1.
Chama-se José Alberto, tem 85 anos e continua tão otimista como quando foi destacado para a Guiné.
Diziam-lhe ser um lugar de morte, um gigantesco charco no meio da selva onde a terra engolia os que por lá passavam.
O Zé Alberto regressou da mortandade sem o sorriso habitual, mas a acreditar que tudo se iria compor.
2.
E tudo se compôs.
Apaixonou-se perdidamente.
Fundou uma família.
Montou casa em Santo António dos Cavaleiros e durante meio século veio a Lisboa para jantar fora e ver as estreias do cinema – sempre às quintas-feiras, sempre com a sua Fernanda… mesmo quando os seus filhos eram bebés ou havia trabalho no dia seguinte logo pela madrugada, aqueles dois não perdiam uma estreia.
Eram cinéfilos.
Viram os clássicos americanos no antigo Monumental, mas fascinaram-se já velhos pelo cinema dos novos talentos, de Almodovar a Lars von Trier, de Fincher a Wes Anderson.
3.
José Alberto adora ouvir rádio quase tanto como gosta de ver filmes.
O pai, transmontano de Valpaços, contaminou-o com o amor pelas vozes.

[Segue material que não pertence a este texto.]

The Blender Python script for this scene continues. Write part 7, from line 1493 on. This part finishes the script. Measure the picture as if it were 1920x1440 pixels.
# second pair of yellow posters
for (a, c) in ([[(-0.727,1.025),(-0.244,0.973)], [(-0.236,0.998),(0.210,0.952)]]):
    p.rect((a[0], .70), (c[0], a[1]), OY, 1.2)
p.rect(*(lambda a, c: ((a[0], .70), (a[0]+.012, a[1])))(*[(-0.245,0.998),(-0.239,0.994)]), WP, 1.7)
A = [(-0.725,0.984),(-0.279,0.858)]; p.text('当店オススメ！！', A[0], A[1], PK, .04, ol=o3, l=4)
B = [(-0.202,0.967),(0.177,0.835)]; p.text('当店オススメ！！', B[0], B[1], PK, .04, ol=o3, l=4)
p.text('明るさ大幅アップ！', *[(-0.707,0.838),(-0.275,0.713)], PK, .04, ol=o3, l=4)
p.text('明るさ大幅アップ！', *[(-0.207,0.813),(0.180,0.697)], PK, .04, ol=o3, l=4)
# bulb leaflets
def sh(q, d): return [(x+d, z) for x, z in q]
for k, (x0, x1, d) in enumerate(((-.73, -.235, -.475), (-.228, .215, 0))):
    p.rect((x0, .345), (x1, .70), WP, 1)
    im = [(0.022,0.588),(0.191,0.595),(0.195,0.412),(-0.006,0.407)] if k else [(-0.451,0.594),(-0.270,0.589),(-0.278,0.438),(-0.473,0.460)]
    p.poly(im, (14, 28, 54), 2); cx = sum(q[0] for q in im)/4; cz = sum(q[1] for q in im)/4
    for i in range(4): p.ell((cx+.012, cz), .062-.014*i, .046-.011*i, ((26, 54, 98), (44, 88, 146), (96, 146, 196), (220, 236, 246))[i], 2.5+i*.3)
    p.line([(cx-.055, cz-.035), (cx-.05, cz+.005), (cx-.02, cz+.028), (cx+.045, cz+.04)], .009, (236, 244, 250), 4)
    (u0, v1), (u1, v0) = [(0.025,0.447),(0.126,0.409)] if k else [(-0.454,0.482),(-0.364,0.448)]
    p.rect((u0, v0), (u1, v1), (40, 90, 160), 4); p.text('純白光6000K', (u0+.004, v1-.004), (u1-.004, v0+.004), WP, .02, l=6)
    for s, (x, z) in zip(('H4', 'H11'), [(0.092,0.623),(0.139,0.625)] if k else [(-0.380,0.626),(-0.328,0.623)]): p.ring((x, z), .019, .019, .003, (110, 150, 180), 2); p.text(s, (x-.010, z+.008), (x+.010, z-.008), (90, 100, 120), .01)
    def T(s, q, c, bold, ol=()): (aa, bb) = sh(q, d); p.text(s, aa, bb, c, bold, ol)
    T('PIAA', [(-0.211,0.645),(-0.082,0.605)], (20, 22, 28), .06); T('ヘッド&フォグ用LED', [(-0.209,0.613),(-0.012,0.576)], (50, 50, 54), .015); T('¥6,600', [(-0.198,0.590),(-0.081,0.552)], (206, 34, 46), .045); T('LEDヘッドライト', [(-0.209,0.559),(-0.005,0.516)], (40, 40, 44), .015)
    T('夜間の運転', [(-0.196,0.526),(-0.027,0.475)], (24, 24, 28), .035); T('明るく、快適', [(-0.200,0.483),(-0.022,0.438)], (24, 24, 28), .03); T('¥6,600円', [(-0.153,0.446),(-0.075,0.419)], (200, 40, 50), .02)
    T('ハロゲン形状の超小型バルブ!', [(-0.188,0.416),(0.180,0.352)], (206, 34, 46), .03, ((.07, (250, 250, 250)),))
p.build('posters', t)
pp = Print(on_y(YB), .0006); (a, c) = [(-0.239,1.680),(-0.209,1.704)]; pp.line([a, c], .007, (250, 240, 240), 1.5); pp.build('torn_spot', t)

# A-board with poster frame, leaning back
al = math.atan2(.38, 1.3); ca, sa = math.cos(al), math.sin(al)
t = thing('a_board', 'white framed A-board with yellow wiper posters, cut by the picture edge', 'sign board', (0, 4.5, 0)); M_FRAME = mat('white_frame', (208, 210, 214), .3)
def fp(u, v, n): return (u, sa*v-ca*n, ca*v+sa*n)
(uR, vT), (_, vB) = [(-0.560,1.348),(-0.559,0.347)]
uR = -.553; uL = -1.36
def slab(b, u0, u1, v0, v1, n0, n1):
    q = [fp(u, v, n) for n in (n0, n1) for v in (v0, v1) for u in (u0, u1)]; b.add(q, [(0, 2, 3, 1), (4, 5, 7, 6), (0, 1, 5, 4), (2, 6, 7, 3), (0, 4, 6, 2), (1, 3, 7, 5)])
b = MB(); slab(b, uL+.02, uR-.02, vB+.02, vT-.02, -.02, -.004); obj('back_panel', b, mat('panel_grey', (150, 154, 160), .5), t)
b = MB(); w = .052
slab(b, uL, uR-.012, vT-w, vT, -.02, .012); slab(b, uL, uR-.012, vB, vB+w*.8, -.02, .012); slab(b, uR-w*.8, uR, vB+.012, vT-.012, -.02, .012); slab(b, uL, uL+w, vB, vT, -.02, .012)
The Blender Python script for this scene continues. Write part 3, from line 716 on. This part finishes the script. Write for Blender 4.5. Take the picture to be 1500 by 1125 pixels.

O que se ria quando o velho pai contava que se enamorara por uma locutora da Emissora Nacional, encantara-se pela voz, achara que ela era a tal, mas depois viu-a…
— depois viu-a.
Repara, eu percebo o desencanto.
Ainda no outro dia uma amiga me perguntou pelo José Carlos Trindade e eu não soube o que lhe responder, só perguntei:
– Catarina, queres mesmo conhecê-lo?
4.
Adiante.
O Zé Alberto, que foi amigo dos meus pais, vai ter o seu primeiro bisneto.
E anda louco com a notícia e tão otimista como sempre.
Resolveu fazer uma surpresa e pôs mãos à obra.
No sótão, guardara o aparelho de rádio onde o pai escutava as notícias da guerra, um Stern & Stern onde o Zé Alberto gastou parte da sua juventude a sonhar com o que não conhecia.
Tem 85 anos e ainda não sabe como se chamará o bisneto – mas anda louco com a surpresa que lhe fará no dia do nascimento, oferecer-lhe um aparelho que mandou arranjar na Alemanha, o único sítio onde existiam peças.
Ficou maravilhado quando lhe juraram que tinha conserto.
Tão feliz por saber que o primeiro bisneto, daqui a trinta anos, no dia em que a estação pública fizer 120, ouvirá a emissão especial da Antena 1 na caixa mágica onde aprendeu quase tudo o que precisava de saber sobre a vida.